Perhaps the most interesting part of the report covered the ways spending has risen since 2007/08. That is in some ways a misleading metric. First, spending peaked in 2009/10, not 2007/08. Second, it disguises how much faster spending on health and schools rose than other spending before then. Those were the budgets that it should have been least painful to cut post-2010.

Nonetheless, the IFS analysis illustrates what happened afterwards, relative to the pre-2008 situation. Since 2007/08, relative to the economy as a whole, spending on health has increased by 0.5 per cent of GDP, spending on pensioner benefits by 0.5 and international aid by 0.3 per cent.

By contrast, spending on public order and safety has been cut 0.7 per cent of GDP, schools 0.4, defence 0.3, debt interest 0.2 and other welfare benefits by 0.1 per cent. If we need more spending cuts now (we do, at least relative to GDP) we should look first to where spending has risen.

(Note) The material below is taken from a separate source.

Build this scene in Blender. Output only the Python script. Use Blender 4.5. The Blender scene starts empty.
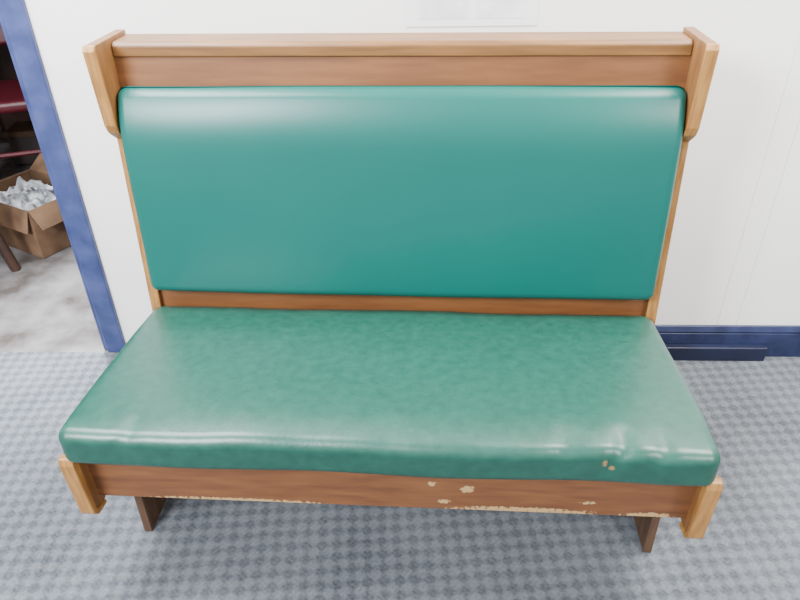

There is much talk of international development, and perhaps there is scope to do a little there, say by making some future EU payments part of development aid – eg if we contribute to EU assistance to Ukraine.

The big budget (and the least painful in substantive, if not political, terms) to cut would be health. But we can probably assume that won’t happen.

Much more plausible would be cuts to the rapidly-rising pensioner benefits budget. Pensioners used to be relatively poor, but only fairly low proportions of them were willing to claim benefits if they were seen as received only by the poor. Paying some benefits even to rich pensioners made some sense in that context. Nowadays pensioners are relatively rich. Giving free bus passes to rich folk makes little sense.

We do not need dramatic further spending cuts. The heavy lifting is largely done. But there’s almost no scope for yet more tax rises, and we do need to get the deficit down a bit more yet. Aside from our EU contribution, pensioner benefits is the place to start.